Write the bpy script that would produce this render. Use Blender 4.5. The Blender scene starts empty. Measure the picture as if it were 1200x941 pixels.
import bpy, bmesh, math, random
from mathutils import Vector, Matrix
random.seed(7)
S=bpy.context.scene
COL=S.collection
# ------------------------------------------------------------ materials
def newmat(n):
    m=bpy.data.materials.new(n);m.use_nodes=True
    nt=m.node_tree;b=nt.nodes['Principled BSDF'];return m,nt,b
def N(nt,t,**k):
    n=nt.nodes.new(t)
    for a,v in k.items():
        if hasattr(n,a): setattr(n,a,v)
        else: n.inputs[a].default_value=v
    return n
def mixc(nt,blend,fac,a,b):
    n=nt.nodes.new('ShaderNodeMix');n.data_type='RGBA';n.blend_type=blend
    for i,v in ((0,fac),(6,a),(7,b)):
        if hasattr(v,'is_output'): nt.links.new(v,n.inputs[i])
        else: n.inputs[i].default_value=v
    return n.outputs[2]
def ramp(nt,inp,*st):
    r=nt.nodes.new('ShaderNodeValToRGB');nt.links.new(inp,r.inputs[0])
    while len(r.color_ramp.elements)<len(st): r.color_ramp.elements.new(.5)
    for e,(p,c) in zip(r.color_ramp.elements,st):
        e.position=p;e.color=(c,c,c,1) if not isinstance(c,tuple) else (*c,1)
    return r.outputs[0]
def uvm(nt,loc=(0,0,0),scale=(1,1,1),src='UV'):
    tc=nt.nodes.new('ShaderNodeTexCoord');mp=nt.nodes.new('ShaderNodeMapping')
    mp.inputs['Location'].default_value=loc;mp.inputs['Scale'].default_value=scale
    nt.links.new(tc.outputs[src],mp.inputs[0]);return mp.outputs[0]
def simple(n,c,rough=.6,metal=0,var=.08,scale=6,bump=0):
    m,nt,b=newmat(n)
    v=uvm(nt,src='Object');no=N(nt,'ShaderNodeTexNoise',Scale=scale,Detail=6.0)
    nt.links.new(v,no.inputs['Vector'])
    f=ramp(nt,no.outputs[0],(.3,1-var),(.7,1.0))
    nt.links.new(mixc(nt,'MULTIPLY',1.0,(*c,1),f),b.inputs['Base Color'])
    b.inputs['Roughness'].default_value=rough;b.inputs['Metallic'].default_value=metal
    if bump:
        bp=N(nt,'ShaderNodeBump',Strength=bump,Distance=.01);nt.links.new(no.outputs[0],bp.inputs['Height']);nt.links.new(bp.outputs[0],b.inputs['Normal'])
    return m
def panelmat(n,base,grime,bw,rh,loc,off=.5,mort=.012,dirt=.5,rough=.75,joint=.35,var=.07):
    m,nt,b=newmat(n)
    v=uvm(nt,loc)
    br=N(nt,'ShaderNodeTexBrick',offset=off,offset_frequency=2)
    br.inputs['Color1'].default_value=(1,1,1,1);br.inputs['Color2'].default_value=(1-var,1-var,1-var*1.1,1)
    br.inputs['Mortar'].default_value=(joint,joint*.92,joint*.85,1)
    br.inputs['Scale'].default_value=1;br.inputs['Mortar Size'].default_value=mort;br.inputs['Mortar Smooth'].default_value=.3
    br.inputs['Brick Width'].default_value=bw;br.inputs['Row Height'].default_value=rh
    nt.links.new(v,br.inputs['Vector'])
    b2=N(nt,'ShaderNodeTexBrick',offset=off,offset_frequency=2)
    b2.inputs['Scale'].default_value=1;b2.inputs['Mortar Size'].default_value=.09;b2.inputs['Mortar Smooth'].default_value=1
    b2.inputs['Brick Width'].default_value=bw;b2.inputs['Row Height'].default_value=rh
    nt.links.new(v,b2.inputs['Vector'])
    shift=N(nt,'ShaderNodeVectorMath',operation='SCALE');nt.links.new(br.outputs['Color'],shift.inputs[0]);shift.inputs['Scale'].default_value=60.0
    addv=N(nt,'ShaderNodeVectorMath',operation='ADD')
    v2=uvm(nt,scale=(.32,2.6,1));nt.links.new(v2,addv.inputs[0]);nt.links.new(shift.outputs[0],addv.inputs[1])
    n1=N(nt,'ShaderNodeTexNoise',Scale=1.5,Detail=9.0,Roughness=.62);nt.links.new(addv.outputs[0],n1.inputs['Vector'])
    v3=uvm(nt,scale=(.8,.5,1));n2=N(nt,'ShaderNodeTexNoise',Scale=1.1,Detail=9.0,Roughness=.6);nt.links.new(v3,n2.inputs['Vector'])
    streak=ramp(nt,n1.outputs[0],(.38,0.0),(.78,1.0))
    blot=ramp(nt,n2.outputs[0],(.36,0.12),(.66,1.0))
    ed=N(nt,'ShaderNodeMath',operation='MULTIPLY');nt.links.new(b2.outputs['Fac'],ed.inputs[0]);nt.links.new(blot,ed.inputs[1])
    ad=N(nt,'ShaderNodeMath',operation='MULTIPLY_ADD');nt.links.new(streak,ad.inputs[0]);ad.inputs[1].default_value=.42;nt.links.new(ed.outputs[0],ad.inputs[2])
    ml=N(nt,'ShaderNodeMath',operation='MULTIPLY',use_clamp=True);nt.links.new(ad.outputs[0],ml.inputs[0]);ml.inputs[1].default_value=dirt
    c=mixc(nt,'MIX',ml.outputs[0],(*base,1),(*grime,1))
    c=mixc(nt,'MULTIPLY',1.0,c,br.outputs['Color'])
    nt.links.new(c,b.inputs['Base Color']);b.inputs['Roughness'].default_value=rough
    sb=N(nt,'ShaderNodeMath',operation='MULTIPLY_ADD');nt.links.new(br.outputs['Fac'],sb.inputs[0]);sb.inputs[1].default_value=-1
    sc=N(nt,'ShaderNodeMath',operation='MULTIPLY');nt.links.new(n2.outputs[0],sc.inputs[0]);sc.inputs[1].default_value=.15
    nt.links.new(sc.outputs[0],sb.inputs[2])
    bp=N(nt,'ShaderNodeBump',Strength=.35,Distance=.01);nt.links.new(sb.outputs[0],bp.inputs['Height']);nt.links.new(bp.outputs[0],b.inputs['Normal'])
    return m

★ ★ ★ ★

TO DO: Pull out each line of the listing that holds the string "scene".

REPLY TO THE TASK:
Write the bpy script that would produce this render. Use Blender 4.5. The Blender scene starts empty. Measure the picture as if it were 1200x941 pixels.
S=bpy.context.scene